La vera potenza è economica. La voce che si è alzata dal corteo è stata chiara: se vogliamo fermare politiche e interessi che sostengono i massacri, dobbiamo colpire dove fanno male: nei profitti, nei contratti, nei portafogli. Svuotare le fabbriche, fermare il Paese con uno sciopero generale, togliere consenso alla logica della guerra per mettere la politica in ginocchio: è il messaggio ripetuto a più riprese.

 

Il Governo non può indirettamente o direttamente finanziare un genocidio senza il supporto — attivo o passivo — della classe dei lavoratori. Ecco perché la scelta dei lavoratori è decisiva: trasformare la protesta in pratica collettiva, interrompere le catene di produzione che alimentano le guerre significa prendere posizione in maniera concreta.
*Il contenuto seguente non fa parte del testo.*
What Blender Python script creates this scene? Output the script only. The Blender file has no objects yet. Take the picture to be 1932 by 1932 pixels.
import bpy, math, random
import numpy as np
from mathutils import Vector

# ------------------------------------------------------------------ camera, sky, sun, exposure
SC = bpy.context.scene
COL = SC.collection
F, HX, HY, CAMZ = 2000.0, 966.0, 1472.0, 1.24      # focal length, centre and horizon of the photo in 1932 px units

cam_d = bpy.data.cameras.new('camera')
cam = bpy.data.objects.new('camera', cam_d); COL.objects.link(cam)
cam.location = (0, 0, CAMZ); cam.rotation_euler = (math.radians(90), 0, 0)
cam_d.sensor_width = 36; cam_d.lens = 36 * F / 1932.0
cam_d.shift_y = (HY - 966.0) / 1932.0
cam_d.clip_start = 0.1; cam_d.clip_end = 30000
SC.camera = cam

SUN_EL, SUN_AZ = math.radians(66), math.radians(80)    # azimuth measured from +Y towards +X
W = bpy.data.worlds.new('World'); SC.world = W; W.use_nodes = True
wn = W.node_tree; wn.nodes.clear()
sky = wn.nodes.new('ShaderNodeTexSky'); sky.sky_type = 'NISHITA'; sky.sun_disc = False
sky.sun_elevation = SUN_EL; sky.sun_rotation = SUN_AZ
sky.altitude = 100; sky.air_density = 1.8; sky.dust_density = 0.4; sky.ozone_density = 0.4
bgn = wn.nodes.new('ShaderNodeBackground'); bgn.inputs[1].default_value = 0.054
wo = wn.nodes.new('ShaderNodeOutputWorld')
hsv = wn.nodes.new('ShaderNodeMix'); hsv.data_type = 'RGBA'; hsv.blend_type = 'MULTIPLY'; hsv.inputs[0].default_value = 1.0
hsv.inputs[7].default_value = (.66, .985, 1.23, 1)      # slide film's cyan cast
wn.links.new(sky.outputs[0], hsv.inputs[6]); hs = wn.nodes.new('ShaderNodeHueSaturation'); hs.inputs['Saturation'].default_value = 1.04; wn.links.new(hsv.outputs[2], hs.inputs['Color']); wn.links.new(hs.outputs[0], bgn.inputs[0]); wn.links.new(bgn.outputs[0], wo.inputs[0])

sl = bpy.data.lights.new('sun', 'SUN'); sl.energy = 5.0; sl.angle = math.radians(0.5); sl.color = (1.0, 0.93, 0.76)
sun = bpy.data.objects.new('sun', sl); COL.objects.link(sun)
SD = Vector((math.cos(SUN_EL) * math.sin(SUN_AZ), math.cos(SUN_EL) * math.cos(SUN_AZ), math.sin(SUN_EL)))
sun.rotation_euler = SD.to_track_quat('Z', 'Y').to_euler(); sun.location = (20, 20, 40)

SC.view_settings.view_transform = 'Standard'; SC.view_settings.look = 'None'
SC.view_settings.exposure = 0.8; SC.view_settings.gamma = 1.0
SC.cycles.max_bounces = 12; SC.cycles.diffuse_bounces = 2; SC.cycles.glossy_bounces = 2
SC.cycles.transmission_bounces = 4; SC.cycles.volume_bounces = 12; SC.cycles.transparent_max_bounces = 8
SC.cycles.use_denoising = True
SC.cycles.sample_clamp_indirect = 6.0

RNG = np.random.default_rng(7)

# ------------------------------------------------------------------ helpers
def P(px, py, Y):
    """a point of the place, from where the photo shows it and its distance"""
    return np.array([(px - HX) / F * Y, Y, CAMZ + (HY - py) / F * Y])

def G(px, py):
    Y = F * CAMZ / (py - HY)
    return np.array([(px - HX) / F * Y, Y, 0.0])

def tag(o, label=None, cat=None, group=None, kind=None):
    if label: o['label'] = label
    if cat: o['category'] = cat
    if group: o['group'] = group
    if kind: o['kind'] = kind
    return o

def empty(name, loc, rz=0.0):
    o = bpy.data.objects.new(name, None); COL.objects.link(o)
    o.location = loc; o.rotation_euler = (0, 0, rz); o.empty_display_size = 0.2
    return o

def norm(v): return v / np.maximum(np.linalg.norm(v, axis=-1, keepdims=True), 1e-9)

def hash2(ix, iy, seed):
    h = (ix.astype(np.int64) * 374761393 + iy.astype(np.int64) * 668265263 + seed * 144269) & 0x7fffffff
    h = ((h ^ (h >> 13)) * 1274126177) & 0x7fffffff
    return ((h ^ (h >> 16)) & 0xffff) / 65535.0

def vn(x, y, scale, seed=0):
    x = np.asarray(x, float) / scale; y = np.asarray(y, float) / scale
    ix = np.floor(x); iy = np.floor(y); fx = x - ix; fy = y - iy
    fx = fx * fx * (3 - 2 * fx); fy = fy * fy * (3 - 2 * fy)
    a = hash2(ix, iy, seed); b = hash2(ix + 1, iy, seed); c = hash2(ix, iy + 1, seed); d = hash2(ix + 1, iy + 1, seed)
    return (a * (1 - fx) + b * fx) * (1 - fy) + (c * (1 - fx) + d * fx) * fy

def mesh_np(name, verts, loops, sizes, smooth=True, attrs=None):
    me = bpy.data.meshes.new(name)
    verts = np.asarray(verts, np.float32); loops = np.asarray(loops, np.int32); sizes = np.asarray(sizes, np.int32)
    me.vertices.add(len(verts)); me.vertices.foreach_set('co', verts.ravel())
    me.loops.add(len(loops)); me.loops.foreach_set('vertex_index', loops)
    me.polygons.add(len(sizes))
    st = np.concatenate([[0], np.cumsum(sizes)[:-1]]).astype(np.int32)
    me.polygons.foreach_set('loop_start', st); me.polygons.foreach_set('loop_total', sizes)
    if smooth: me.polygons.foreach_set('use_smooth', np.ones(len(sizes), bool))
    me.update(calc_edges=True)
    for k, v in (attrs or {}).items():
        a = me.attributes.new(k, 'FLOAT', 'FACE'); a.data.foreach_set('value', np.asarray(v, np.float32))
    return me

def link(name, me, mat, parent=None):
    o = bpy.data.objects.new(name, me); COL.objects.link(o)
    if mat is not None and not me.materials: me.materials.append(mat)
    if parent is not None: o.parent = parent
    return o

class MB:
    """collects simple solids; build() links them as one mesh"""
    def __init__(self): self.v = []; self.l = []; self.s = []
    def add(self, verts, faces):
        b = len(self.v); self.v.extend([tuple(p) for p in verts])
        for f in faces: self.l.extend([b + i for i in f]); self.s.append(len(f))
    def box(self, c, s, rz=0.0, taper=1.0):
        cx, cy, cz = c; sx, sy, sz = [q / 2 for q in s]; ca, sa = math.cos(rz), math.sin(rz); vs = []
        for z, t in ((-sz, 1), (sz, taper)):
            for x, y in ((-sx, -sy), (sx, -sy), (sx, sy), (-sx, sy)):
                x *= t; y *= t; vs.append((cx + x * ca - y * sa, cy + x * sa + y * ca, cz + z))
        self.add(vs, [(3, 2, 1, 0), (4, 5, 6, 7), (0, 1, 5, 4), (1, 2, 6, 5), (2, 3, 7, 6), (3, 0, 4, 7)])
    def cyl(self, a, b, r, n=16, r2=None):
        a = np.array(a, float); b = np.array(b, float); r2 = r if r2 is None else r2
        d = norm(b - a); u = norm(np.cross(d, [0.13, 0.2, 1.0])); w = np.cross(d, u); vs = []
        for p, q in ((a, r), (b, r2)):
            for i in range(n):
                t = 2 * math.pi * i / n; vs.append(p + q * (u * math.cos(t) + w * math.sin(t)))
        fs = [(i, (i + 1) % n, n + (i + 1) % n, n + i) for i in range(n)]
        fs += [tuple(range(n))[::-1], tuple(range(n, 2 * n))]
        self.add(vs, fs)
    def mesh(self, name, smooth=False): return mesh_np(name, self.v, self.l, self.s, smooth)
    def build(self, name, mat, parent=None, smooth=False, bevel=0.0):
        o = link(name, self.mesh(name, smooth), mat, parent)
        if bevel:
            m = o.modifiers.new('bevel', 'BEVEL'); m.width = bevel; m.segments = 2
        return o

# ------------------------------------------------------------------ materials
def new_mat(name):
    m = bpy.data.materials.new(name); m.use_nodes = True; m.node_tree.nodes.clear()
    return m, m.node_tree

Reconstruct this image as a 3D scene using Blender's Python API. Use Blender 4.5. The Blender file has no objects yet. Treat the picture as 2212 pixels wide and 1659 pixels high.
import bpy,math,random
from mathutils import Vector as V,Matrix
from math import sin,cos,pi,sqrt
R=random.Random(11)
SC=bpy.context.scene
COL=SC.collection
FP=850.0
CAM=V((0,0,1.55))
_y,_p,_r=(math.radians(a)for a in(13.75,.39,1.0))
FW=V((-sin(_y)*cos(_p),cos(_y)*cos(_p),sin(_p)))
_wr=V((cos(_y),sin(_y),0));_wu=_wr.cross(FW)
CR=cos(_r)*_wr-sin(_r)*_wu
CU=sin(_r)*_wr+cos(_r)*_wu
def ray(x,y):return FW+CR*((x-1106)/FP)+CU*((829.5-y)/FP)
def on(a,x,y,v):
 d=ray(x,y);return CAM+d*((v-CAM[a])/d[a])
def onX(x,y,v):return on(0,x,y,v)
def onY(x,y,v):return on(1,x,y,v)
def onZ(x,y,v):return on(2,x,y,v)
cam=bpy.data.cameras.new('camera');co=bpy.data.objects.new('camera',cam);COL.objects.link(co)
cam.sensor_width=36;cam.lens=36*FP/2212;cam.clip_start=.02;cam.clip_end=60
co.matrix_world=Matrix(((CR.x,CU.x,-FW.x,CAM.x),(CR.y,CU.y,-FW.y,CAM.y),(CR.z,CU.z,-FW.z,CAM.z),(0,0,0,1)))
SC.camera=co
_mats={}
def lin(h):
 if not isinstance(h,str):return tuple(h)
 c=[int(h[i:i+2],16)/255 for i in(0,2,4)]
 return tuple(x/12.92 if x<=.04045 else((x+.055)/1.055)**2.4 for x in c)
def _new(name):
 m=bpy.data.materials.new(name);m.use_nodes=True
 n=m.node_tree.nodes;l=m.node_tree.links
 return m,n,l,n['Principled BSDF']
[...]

Alla luce di tutto ciò la bandiera palestinese sta assumendo oggi un nuovo valore simbolico più ampio. Non rappresenta solo la resistenza di un popolo, ma la lotta contro tutte le oppressioni imposte dai potenti e dalle classi dirigenti. Sventolarla in piazza non significa solo stare con Palestina: è dire no alla logica della sopraffazione ovunque si manifesti. Nel momento in cui dei bambini sono ridotti a bere l’acqua dalle fognature ogni discorso sul “nostro modello di civiltà” cade, diventa ipocrita. E le belle parole devono tradursi in gesti di solidarietà concreta contro quelle politiche che causano fame, paura e morte.